The question is whether being a religious official is a necessary or sufficient condition for being a non-governmental officiant. If it’s necessary, it’s bogus. If it’s sufficient, it may be bogus.
In the last few years, I’ve been to weddings officiated by a punk seamstress and a local actor, and I have a good friend who officiates weddings by dint of his reputation as an amazing gamemaster and MC. All three of these officiants were excellent (I assume the last one was, and know the others were) and were able to officiate due to their Universal Life Church cards.
That’s bogus. Why on earth should they need a pretend fakey church card in order to fulfill this role?
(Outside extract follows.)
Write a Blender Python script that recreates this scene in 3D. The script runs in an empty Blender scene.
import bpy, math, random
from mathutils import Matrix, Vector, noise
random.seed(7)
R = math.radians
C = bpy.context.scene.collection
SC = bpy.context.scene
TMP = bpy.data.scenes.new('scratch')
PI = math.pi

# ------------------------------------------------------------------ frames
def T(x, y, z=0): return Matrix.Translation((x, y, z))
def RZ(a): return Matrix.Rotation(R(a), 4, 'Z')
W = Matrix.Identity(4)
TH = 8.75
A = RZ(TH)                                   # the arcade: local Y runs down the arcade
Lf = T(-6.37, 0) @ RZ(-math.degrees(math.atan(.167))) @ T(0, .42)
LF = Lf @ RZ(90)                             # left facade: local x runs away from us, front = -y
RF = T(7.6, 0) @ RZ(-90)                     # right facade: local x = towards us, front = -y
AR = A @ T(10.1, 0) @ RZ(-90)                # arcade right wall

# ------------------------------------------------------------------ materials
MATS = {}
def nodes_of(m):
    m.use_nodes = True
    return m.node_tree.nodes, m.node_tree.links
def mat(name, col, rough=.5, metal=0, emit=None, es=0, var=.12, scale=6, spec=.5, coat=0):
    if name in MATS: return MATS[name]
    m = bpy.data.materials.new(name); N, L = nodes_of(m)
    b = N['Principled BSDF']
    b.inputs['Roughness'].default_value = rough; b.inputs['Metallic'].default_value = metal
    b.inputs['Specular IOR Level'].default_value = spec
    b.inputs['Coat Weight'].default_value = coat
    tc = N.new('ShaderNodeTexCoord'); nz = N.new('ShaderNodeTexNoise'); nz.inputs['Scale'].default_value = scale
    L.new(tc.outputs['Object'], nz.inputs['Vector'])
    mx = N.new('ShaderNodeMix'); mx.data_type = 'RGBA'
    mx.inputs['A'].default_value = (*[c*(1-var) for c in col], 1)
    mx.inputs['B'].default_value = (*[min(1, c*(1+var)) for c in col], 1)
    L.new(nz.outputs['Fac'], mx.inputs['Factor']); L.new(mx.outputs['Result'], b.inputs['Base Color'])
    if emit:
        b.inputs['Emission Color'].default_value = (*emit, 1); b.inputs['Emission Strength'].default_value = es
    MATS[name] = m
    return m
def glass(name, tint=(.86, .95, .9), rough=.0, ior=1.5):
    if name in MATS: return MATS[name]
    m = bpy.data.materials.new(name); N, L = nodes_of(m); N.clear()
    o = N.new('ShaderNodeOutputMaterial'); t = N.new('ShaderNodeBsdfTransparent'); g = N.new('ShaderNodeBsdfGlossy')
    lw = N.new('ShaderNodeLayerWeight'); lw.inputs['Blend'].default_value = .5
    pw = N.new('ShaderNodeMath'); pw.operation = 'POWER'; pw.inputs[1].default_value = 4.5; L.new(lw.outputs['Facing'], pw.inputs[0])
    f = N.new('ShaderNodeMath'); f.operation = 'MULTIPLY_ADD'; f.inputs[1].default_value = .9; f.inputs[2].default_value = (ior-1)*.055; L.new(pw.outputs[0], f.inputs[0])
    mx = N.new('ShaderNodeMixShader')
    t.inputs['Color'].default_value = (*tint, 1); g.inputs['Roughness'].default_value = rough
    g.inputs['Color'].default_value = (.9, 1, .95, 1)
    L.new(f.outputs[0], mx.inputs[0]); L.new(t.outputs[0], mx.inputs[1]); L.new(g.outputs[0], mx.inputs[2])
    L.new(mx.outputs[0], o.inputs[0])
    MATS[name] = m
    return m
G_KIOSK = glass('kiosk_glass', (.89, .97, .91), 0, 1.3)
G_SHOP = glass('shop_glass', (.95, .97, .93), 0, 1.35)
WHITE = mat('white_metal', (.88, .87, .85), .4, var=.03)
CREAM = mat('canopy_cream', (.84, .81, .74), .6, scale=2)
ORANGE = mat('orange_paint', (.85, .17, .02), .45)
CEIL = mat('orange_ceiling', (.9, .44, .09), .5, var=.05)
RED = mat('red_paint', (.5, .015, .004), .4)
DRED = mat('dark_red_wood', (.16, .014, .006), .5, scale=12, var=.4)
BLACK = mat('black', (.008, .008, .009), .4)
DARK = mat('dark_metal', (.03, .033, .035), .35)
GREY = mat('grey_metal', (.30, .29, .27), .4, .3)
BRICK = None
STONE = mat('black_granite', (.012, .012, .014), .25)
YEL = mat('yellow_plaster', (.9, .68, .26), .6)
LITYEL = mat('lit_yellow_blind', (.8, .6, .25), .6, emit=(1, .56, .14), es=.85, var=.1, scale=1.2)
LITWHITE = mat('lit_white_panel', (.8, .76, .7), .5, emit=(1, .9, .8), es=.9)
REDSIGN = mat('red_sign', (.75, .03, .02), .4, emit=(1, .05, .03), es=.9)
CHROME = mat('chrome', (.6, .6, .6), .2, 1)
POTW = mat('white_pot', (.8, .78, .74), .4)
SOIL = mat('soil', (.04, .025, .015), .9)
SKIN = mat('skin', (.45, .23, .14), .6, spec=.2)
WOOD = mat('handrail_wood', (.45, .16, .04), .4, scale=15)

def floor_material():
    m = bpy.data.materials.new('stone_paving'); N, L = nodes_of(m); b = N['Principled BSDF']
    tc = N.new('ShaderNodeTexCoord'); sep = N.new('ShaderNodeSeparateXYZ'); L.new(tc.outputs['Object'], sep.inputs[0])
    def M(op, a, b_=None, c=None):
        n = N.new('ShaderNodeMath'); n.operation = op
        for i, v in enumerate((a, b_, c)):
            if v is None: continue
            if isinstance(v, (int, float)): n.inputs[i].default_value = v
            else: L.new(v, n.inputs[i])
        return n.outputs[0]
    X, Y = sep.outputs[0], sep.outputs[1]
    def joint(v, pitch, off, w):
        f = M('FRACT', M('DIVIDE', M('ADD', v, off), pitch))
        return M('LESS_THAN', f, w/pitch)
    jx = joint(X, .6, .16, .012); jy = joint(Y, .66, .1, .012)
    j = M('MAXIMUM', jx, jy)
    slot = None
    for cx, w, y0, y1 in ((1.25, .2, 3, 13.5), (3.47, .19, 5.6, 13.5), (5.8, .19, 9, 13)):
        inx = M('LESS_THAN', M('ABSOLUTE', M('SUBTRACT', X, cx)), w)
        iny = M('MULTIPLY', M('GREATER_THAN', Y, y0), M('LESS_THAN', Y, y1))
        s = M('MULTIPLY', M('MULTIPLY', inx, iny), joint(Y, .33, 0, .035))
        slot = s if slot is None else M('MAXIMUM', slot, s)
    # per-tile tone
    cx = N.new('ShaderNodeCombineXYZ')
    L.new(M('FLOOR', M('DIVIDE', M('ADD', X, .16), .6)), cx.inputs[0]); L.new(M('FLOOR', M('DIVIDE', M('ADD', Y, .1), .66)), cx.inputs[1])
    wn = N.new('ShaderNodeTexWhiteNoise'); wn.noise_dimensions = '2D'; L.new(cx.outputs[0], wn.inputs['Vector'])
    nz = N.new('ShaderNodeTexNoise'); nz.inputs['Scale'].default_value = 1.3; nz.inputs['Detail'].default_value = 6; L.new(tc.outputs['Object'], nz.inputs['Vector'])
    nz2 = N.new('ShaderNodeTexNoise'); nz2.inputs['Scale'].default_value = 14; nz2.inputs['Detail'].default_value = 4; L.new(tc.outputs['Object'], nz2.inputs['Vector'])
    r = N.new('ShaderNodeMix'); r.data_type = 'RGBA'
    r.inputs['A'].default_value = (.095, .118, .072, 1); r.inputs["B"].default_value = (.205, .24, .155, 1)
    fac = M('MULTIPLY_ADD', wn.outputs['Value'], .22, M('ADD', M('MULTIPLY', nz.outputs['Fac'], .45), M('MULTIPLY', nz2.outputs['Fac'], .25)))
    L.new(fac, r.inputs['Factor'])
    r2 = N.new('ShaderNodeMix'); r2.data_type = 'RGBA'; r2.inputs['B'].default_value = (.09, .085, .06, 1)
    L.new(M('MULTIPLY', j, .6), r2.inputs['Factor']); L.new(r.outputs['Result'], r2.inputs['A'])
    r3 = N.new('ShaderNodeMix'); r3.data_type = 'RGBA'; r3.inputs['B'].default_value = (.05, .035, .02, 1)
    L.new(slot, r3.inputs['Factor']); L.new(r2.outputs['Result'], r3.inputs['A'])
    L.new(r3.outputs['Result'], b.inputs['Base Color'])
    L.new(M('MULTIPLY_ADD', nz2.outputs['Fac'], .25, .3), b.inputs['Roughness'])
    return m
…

The reason to modify–not eliminate–the arrangement is because it provides a government privilege to the religious: they have someone who’s recognized by the gummint to officiate, whereas the irreligious have extra hoops to jump through. If anyone, whether religious figure or dungeonmaster or punk seamstress or actor or whatever, has exactly the same hoops to jump through (say, they all have to go down to the courthouse, do the legal equivalent of promising not to be a schmuck about things, pass a criminal background check, and pay a $50 filing fee) before the can be an officiant, we’re good. Otherwise we’re not :).
Ah, I think I see what you’re saying. In that case I agree with you, and as I said earlier, this is the main reason why I think SSM is the preferable strategy over civil-unions for all: it’s not ideal, but it’s the one that’s gonna happen. And in any case it’s really, really close to ideal.
I have performed 4 marriages as a minister with the Universal Life Church. The ceremonies were beautiful, there were tears, and all four unions persist to this day. Pretend fakey church? I’m offended. Every church has their own requirements for being recognized as a minister in the organization. My church required me to click “yes”.